### Written instruction
Identify all lines in the listing that include the word "from", and copy them out.

### Excerpted data
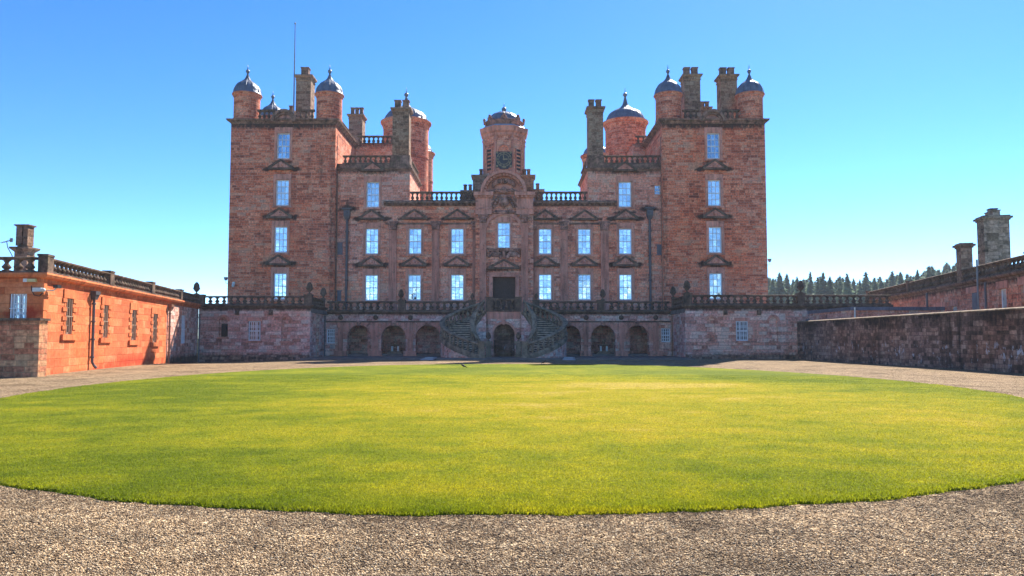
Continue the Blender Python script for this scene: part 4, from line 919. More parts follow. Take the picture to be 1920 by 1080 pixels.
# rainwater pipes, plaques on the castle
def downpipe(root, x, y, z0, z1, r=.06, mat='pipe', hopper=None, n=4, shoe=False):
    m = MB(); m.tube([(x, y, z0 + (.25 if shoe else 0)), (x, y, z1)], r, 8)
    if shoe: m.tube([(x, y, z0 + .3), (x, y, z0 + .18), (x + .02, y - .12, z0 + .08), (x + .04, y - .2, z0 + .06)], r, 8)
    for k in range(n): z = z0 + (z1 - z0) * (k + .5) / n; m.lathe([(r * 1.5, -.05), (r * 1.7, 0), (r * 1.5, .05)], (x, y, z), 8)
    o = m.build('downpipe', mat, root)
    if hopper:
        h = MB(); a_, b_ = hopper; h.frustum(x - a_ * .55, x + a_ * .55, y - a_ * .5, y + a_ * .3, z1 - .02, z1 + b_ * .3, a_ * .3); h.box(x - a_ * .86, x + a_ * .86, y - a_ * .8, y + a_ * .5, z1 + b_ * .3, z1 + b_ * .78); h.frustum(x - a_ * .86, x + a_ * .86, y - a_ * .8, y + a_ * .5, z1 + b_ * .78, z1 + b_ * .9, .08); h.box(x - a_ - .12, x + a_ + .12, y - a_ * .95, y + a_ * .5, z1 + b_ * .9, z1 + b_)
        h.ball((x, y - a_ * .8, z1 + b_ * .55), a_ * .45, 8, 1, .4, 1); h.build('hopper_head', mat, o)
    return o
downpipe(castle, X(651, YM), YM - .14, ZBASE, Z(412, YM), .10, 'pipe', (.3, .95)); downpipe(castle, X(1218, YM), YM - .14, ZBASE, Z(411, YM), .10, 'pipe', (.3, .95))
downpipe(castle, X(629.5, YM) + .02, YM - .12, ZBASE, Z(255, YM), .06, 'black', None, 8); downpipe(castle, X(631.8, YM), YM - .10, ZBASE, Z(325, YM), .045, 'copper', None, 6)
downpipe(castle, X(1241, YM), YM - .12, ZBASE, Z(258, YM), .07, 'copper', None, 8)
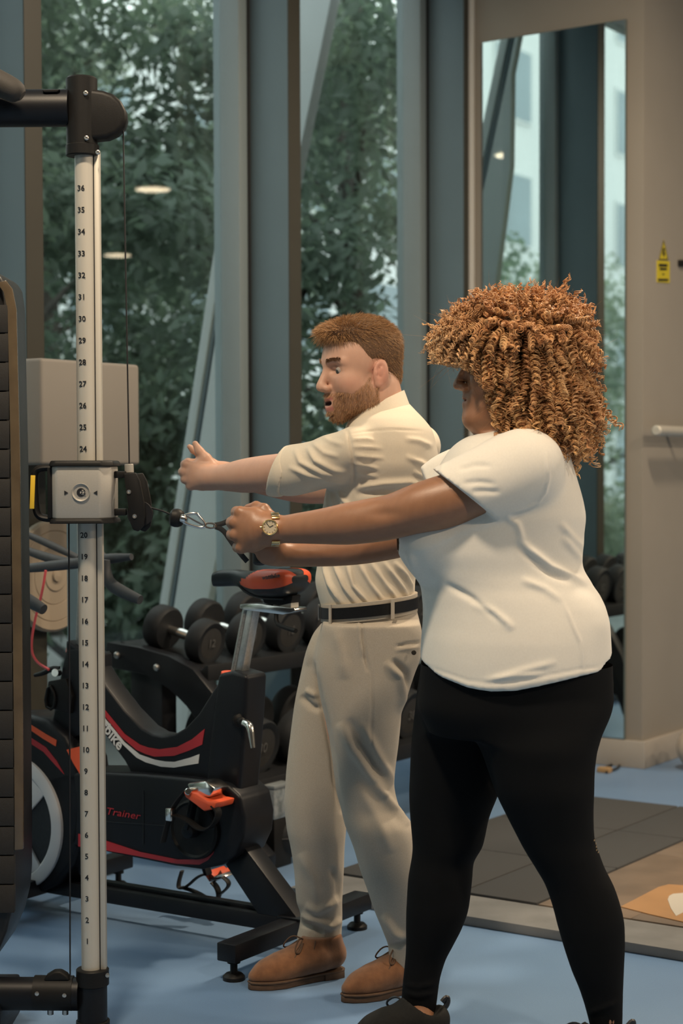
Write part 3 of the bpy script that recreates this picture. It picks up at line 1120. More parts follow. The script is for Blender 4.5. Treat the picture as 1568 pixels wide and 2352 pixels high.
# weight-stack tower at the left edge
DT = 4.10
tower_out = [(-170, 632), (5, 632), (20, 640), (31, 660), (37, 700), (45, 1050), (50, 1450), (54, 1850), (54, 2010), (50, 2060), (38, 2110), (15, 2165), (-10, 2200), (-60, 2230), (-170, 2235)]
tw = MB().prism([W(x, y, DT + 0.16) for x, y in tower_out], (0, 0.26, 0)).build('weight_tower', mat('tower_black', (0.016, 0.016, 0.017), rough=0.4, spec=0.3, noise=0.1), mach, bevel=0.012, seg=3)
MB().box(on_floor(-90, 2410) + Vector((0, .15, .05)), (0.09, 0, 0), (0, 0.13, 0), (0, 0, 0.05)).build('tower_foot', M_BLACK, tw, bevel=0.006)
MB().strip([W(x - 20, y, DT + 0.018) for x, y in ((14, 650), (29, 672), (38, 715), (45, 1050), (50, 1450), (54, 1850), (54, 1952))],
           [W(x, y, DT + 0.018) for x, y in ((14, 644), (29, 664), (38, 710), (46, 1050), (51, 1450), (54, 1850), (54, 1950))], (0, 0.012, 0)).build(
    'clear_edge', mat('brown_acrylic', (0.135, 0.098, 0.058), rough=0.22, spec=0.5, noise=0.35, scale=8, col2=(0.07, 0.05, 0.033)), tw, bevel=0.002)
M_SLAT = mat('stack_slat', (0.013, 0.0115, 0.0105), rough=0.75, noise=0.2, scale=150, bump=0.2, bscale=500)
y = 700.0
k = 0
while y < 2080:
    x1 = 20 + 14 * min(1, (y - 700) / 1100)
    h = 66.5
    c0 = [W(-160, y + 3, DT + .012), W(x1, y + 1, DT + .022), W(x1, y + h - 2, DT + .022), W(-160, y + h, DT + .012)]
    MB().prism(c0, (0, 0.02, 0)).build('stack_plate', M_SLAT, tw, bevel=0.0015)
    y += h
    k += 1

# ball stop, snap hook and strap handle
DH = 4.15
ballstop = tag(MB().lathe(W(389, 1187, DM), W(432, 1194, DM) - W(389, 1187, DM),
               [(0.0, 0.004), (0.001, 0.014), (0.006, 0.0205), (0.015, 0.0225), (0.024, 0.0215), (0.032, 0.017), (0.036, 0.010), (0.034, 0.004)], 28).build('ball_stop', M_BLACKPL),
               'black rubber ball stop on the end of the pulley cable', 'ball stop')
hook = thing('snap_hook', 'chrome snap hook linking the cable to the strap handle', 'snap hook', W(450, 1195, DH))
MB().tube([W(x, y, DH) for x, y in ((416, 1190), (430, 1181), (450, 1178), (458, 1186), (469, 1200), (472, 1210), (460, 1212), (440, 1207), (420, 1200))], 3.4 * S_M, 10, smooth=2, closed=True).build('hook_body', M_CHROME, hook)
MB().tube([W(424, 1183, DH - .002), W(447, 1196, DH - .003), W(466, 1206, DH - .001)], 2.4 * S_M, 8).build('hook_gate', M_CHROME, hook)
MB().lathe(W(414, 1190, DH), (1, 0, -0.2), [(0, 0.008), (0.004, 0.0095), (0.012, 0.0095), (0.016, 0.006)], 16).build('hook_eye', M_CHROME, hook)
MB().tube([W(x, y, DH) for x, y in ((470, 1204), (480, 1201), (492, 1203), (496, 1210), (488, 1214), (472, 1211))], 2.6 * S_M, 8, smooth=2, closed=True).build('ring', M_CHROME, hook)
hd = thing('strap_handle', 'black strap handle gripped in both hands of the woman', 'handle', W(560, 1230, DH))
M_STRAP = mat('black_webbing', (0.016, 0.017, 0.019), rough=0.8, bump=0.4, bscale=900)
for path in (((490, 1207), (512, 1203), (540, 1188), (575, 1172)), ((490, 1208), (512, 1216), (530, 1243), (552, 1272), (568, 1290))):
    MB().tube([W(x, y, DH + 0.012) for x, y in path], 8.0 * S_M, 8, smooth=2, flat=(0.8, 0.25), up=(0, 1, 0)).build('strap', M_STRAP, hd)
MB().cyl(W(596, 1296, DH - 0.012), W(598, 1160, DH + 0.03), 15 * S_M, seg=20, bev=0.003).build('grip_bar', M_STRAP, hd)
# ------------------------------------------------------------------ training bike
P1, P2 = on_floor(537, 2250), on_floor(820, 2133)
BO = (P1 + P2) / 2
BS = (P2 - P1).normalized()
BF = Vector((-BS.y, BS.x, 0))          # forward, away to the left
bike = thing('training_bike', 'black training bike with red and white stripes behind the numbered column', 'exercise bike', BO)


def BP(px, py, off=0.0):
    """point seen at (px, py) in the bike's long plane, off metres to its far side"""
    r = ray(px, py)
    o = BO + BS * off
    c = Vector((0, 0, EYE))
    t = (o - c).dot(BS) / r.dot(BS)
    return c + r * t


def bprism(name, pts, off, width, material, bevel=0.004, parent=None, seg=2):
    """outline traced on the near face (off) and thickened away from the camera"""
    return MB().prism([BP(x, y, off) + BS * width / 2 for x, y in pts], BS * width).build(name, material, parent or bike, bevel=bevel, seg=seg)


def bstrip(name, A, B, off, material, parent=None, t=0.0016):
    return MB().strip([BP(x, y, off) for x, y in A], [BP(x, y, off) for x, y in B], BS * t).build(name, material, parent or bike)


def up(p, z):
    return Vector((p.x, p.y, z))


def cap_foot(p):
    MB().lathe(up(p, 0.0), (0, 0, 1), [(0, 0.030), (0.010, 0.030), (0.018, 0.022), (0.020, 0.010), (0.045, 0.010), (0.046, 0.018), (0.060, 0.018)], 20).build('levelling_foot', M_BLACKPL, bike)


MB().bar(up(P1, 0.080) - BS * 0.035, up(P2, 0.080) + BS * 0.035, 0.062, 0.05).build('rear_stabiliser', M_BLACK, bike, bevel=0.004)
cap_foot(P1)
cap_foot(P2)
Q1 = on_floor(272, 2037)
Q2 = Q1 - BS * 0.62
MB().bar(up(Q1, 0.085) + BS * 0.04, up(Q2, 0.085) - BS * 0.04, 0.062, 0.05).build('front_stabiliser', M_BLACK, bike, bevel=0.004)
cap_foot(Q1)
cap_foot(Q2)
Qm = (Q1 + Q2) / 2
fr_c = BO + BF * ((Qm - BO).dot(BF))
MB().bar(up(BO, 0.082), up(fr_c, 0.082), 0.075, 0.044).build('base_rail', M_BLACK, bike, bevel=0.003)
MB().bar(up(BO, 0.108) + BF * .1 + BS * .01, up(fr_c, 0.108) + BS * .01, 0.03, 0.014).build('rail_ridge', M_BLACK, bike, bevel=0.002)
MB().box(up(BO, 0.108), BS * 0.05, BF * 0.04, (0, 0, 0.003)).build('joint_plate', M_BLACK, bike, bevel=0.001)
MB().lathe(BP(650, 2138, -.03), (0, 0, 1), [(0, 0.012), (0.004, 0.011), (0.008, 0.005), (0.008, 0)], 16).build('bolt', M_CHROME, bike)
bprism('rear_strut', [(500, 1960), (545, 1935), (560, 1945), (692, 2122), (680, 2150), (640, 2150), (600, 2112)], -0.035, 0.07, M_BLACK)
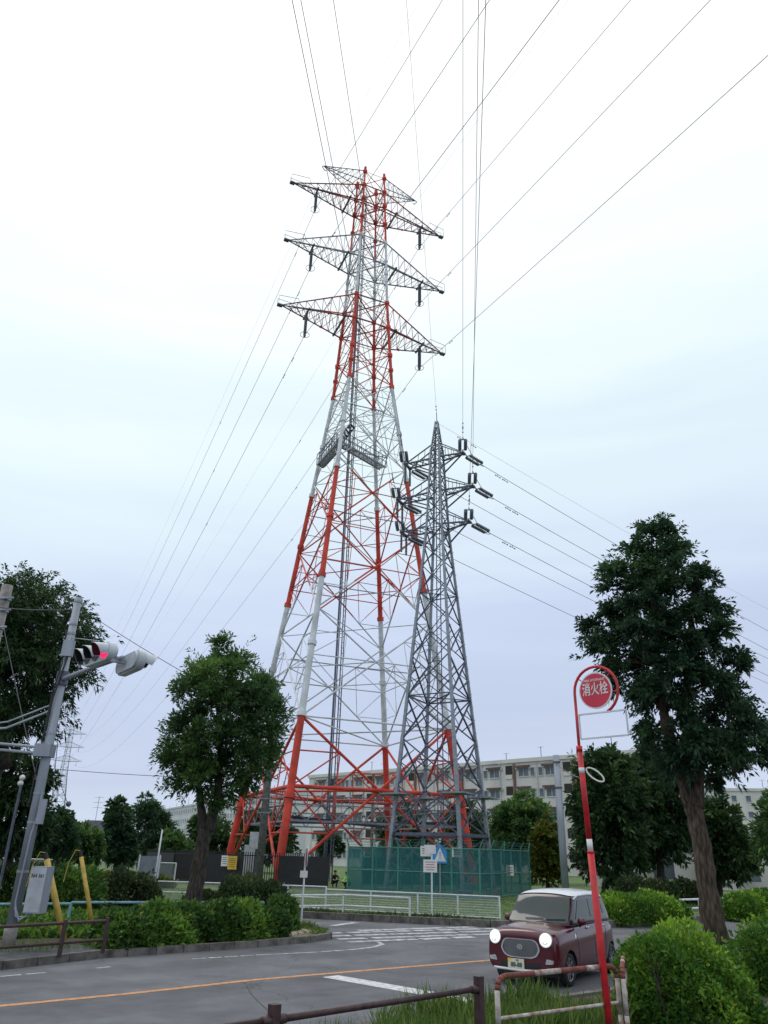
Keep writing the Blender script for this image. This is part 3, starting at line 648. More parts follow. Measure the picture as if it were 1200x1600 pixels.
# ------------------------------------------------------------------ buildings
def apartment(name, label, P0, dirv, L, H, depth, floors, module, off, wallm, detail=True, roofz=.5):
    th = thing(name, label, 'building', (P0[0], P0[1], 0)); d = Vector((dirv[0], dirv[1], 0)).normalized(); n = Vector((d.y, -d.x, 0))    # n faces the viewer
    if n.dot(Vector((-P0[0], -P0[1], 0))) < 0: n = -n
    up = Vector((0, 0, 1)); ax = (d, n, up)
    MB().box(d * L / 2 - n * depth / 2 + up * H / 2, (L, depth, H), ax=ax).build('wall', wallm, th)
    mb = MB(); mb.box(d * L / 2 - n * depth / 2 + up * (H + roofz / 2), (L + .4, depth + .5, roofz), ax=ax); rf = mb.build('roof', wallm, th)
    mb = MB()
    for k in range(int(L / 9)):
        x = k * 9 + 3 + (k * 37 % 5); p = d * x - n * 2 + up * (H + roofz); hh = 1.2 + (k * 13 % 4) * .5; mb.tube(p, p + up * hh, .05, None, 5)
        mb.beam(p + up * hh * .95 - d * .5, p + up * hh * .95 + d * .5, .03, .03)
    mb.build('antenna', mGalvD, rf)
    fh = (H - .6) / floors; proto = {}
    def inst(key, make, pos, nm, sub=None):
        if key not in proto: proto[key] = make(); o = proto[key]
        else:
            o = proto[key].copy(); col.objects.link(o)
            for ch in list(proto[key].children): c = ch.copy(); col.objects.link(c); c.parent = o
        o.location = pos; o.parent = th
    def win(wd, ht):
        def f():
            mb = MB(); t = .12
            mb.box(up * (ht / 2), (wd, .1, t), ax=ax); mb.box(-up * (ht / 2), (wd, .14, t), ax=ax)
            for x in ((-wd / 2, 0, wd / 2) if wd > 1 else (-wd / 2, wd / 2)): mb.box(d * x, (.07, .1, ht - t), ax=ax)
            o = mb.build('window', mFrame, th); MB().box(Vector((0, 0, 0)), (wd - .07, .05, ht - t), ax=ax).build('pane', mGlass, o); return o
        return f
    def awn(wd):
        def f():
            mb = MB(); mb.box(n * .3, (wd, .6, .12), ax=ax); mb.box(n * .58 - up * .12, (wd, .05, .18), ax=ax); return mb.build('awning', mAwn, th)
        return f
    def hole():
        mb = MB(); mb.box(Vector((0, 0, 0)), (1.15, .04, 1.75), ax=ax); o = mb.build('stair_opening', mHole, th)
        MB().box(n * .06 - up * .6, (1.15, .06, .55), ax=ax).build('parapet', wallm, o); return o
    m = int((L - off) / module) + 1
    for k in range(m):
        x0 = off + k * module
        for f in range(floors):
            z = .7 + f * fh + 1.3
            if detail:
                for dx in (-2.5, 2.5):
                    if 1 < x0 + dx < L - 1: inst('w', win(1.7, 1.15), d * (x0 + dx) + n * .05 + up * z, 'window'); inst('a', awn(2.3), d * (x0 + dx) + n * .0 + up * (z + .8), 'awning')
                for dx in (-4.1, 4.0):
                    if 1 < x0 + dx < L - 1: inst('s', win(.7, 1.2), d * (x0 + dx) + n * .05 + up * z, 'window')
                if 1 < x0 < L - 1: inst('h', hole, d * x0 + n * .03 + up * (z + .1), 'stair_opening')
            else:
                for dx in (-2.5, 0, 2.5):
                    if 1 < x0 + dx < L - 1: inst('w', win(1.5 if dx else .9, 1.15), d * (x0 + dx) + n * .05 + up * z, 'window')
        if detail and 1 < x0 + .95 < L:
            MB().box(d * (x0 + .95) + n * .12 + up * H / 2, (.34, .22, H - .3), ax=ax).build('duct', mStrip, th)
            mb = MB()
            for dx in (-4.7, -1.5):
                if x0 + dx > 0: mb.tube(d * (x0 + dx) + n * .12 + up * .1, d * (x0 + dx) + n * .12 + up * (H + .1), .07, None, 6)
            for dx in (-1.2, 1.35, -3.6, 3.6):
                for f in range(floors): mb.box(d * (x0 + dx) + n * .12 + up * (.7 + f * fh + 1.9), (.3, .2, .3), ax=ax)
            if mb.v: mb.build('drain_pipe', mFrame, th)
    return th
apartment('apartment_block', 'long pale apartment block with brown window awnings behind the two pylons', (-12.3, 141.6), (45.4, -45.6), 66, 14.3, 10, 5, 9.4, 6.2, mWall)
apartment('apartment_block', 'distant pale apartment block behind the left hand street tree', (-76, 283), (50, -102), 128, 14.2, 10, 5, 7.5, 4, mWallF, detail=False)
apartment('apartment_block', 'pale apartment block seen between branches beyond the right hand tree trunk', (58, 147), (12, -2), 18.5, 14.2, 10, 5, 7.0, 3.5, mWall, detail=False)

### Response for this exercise
Continue the Blender Python script for this scene: part 4, from line 919. More parts follow. Take the picture to be 1920 by 1080 pixels.
    """outline traced on the near face (off) and thickened away from the camera"""